Supplied data =>

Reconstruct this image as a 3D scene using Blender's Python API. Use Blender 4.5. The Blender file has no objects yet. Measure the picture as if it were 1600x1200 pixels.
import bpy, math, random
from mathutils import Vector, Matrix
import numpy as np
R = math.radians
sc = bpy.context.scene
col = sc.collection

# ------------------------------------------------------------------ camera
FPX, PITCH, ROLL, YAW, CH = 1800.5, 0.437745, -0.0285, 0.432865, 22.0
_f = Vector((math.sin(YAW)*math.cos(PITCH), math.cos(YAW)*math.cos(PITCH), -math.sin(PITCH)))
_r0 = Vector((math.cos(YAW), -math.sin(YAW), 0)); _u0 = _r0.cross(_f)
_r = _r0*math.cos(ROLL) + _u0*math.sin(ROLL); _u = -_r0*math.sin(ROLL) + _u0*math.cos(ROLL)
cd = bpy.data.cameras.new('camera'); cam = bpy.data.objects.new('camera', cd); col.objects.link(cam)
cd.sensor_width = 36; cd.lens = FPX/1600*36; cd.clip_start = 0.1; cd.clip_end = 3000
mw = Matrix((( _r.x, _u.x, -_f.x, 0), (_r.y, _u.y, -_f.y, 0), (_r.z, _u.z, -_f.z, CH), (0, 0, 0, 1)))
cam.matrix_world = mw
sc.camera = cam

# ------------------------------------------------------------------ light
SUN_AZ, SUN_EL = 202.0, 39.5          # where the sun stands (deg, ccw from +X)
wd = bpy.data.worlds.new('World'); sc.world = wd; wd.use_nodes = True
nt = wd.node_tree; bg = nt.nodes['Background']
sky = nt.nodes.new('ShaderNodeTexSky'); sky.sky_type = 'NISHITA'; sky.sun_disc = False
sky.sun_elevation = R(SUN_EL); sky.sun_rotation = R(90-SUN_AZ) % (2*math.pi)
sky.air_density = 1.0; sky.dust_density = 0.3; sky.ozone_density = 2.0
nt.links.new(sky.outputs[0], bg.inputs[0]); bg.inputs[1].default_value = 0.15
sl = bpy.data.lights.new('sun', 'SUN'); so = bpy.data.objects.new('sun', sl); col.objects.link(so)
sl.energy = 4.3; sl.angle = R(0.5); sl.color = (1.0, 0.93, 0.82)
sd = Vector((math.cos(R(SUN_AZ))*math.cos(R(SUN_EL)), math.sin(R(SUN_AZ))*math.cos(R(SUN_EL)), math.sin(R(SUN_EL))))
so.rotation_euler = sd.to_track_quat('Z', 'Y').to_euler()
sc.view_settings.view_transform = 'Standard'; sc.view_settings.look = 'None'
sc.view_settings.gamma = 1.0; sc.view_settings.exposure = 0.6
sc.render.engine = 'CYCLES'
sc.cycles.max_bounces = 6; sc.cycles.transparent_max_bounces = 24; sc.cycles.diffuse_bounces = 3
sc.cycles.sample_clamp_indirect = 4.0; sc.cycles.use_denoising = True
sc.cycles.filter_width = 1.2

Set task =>
Produce an exact copy of the whole listing.

Response to this task =>
Reconstruct this image as a 3D scene using Blender's Python API. Use Blender 4.5. The Blender file has no objects yet. Measure the picture as if it were 1600x1200 pixels.
import bpy, math, random
from mathutils import Vector, Matrix
import numpy as np
R = math.radians
sc = bpy.context.scene
col = sc.collection

# ------------------------------------------------------------------ camera
FPX, PITCH, ROLL, YAW, CH = 1800.5, 0.437745, -0.0285, 0.432865, 22.0
_f = Vector((math.sin(YAW)*math.cos(PITCH), math.cos(YAW)*math.cos(PITCH), -math.sin(PITCH)))
_r0 = Vector((math.cos(YAW), -math.sin(YAW), 0)); _u0 = _r0.cross(_f)
_r = _r0*math.cos(ROLL) + _u0*math.sin(ROLL); _u = -_r0*math.sin(ROLL) + _u0*math.cos(ROLL)
cd = bpy.data.cameras.new('camera'); cam = bpy.data.objects.new('camera', cd); col.objects.link(cam)
cd.sensor_width = 36; cd.lens = FPX/1600*36; cd.clip_start = 0.1; cd.clip_end = 3000
mw = Matrix((( _r.x, _u.x, -_f.x, 0), (_r.y, _u.y, -_f.y, 0), (_r.z, _u.z, -_f.z, CH), (0, 0, 0, 1)))
cam.matrix_world = mw
sc.camera = cam

# ------------------------------------------------------------------ light
SUN_AZ, SUN_EL = 202.0, 39.5          # where the sun stands (deg, ccw from +X)
wd = bpy.data.worlds.new('World'); sc.world = wd; wd.use_nodes = True
nt = wd.node_tree; bg = nt.nodes['Background']
sky = nt.nodes.new('ShaderNodeTexSky'); sky.sky_type = 'NISHITA'; sky.sun_disc = False
sky.sun_elevation = R(SUN_EL); sky.sun_rotation = R(90-SUN_AZ) % (2*math.pi)
sky.air_density = 1.0; sky.dust_density = 0.3; sky.ozone_density = 2.0
nt.links.new(sky.outputs[0], bg.inputs[0]); bg.inputs[1].default_value = 0.15
sl = bpy.data.lights.new('sun', 'SUN'); so = bpy.data.objects.new('sun', sl); col.objects.link(so)
sl.energy = 4.3; sl.angle = R(0.5); sl.color = (1.0, 0.93, 0.82)
sd = Vector((math.cos(R(SUN_AZ))*math.cos(R(SUN_EL)), math.sin(R(SUN_AZ))*math.cos(R(SUN_EL)), math.sin(R(SUN_EL))))
so.rotation_euler = sd.to_track_quat('Z', 'Y').to_euler()
sc.view_settings.view_transform = 'Standard'; sc.view_settings.look = 'None'
sc.view_settings.gamma = 1.0; sc.view_settings.exposure = 0.6
sc.render.engine = 'CYCLES'
sc.cycles.max_bounces = 6; sc.cycles.transparent_max_bounces = 24; sc.cycles.diffuse_bounces = 3
sc.cycles.sample_clamp_indirect = 4.0; sc.cycles.use_denoising = True
sc.cycles.filter_width = 1.2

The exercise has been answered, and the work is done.